The UK government’s homelessness minister resigned over swirling claims that she evicted tenants from a property she owns before hiking the rent.
Britain’s Labour government faces a continuing irony crisis after losing another minister accused of doing what they’d been selected to fight. Bangladesh-born homelessness minister Rushanara Ali [top, left], the Member of Parliament for Bethnal Green and Stepney, stepped down from her role on Thursday, citing recent news stories that “will be a distraction from the ambitious work of the government”.
The resignation came, as The Daily Telegraph reported, amid claims that Ali had evicted four tenants from a home she owns in London last year at short notice. Shortly after they had moved out, the property was put back on the market at a much higher price. Crucially, this exact practice of evicted tenants to find new, higher-paying ones is set to be outlawed by a new law being introduced by the Labour government to improve the rights of renters.
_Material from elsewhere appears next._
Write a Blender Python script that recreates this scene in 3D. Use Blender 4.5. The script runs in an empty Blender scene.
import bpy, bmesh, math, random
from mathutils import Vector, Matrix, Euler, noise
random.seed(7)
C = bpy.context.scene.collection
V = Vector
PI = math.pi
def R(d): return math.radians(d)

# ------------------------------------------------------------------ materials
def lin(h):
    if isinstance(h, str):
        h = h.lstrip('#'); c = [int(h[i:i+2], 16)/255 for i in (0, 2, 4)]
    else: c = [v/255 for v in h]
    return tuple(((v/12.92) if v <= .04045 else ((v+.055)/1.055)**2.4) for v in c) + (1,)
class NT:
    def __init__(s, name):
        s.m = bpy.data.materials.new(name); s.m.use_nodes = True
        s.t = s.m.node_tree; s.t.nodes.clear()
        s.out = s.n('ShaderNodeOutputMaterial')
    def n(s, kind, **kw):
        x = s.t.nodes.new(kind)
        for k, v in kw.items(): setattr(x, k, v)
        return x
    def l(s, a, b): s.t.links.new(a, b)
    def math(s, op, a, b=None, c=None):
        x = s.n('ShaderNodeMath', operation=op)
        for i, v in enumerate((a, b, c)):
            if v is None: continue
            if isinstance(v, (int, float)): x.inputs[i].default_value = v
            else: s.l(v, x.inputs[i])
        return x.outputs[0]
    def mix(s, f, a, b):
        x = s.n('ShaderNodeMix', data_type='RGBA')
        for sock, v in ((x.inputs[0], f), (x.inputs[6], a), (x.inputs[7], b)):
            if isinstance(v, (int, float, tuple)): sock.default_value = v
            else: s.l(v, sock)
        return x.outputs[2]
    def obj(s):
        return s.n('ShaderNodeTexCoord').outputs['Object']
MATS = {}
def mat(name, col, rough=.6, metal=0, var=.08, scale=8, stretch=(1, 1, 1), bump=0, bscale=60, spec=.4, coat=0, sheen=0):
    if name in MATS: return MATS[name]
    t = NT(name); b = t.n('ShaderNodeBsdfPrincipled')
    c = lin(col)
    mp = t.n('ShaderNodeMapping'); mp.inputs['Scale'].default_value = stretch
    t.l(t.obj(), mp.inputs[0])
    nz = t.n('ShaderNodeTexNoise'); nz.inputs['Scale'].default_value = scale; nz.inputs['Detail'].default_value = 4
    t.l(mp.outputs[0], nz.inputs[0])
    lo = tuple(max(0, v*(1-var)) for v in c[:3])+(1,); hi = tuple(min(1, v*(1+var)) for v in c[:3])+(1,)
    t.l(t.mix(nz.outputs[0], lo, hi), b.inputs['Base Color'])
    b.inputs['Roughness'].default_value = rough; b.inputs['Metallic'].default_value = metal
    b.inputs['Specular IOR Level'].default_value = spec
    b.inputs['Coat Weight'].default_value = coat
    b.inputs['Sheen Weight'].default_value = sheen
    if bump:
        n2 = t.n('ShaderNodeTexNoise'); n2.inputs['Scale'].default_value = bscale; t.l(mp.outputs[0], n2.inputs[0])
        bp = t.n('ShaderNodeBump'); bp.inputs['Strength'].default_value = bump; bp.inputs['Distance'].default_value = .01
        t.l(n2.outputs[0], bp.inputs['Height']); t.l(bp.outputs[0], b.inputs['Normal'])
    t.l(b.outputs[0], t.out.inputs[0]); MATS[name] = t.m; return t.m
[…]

It is not, however, illegal quite yet. Ali said in her resignation letter: “I wanted to make clear that at all times I have followed all relevant legal requirements. I believe I took my responsibilities and duties seriously”.
Short-term evictions are cited by the government’s own communications as increasing the “risk of homelessness”, precisely the social ill Ali was ostensibly in ministerial office to tackle. As noted by The Times, the hypocrisy scandal is politically poisonous for Prime Minister Sir Keir Starmer [top, middle], for whom one of his main attack lines against the Conservative Party he defeated at the election last year was that they are self-enriching hypocrites.
Until now, the government policy Ali was perhaps best known for was reducing the voting age for UK elections from the age of 18 — the age of legal majority — to 16.
The resignation of Ali amid this scandal follows by just days the news that the Labour government’s anti-corruption minister Tulip Siddiq [top, right] will indeed be facing trial in her ancestral Bangladesh, where her grandfather was President and Prime Minister in the 1970s and her aunt was its longest-serving Prime Minister until being ousted in a coup last year.
Siddiq resigned in January this year as allegations of graft were being made and followed years of claims about her use of various expensive London properties gifted or owned by her aunt’s political allies. As reported by the BBC last week, erstwhile anti-corruption minister Siddiq will be facing trial for corruption in Bangladesh over illegally receiving land in the country next week.
Channel 4 notes it is alleged that members of Siddiq’s family embezzled “just under four billion pounds” ($5.2bn) from government projects in Bangladesh.
If she declines to attend the court the case will be heard in her absence. The broadcaster notes Siddiq’s lawyers have dismissed the investigation as “politically motivated”.
Other notable resignations from the UK’s Labour-led government since it took power last year include transport minister Louise Haigh who resigned after an undisclosed criminal conviction came to light and health minister Andrew Gwynne who said he hoped a constituent who didn’t support him would die.